First Republic Bank: The second largest crash in US history, another example of bailout

First Republic Bank, holding USD 233 billion in assets, collapsed and was sold to banking giant JP Morgan Chase. First Republic is the third bank to fail in the US since March, surpassing the spectacular failure of Silicon Valley Bank (SVB) on March 10

May 03, 2023 by Peoples Dispatch
First Republic is the third bank to fail in the US since March (Photo: Can Pac Swire)

On International Workers’ Day, the First Republic Bank became the second largest bank to fail in US history. The USD 233 billion institution was seized by the government and sold to banking behemoth JPMorgan Chase. 

First Republic is the third bank to fail in the US since March, surpassing the spectacular failure of Silicon Valley Bank (SVB) on March 10. SVB’s depositors were bailed out by the US government to the tune of USD 151 billion. Up until May 1, SVB had been the second largest bank failure in the history of the country. Capitalists in the United States did not predict that this title would be usurped less than two months later.

Following SVB, Signature Bank, a New York-based institution with a large real estate lending business, also failed only two days later. Amid the banking crisis panic, First Republic Bank received a USD 30 billion lifeline from 11 of the largest banks in the country. This attempt to stave off First Republic’s failure would prove unsuccessful. 

The total assets of the 2023 bank failures now surpass those of the bank failures of 2008, the first year of the Great Recession. The US Treasury Department has claimed that the nation’s banking system is “sound and resilient” following First Republic’s collapse.

First Republic’s failure is directly tied to the Federal Reserve’s raising of interest rates. The US Federal Reserve has decided to address the inflation crisis by hiking up interest rates. As a result of increased interest rates, the economy slows. Prices go down because of this generated economic slump and economically unsound businesses begin to close, and banks lend less money. From top to bottom, every player in the economy becomes more discerning, and overinflating the value of commodities becomes harder, thus decreasing inflation.

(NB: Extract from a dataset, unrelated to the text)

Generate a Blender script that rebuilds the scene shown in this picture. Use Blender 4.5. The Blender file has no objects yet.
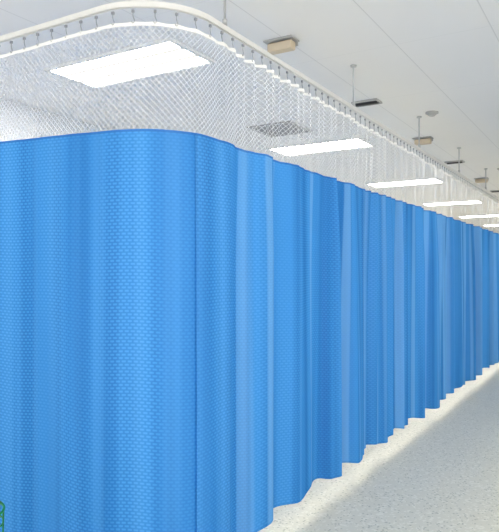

The effects of a this blow in the name of combating inflation include mass unemployment, as well as politicians using an economic crisis as an excuse to cut social services. Capitalists could have been held accountable for causing the inflation crisis, but they have not been. The US government chose not to implement measures such as price caps, higher taxes on the wealthy and corporations, and the nationalization of private institutions such as banks. Ultimately, through raising interest rates, the Federal Reserve is forcing workers to bear the brunt of the inflationary crisis, rather than capitalists, who have been in charge of raising prices in the first place.

Another side effect of the rising interest rates has been these latest bank failures. As interest rates on loans and investments go up, they begin to lose their value, and bank clients begin to pull their money out of the banks. Because banks are designed to gamble with clients’ deposits, not actually save them, when too many people pull their money out at once, the bank collapses.

JPMorgan Chase was already one of the largest banks in the world before its latest acquisition of First Republic. The megabank also acquired Washington Mutual in 2008, after it collapsed in what is still the largest bank failure in US history. JPMorgan Chase owns over 10% of all deposits in the US, making it technically ineligible to acquire another deposit-taking institution, according to US regulations. For this, authorities made an exception. JP Morgan’s acquisition of First Republic shows how moments of crisis under capitalism often result in further monopolization.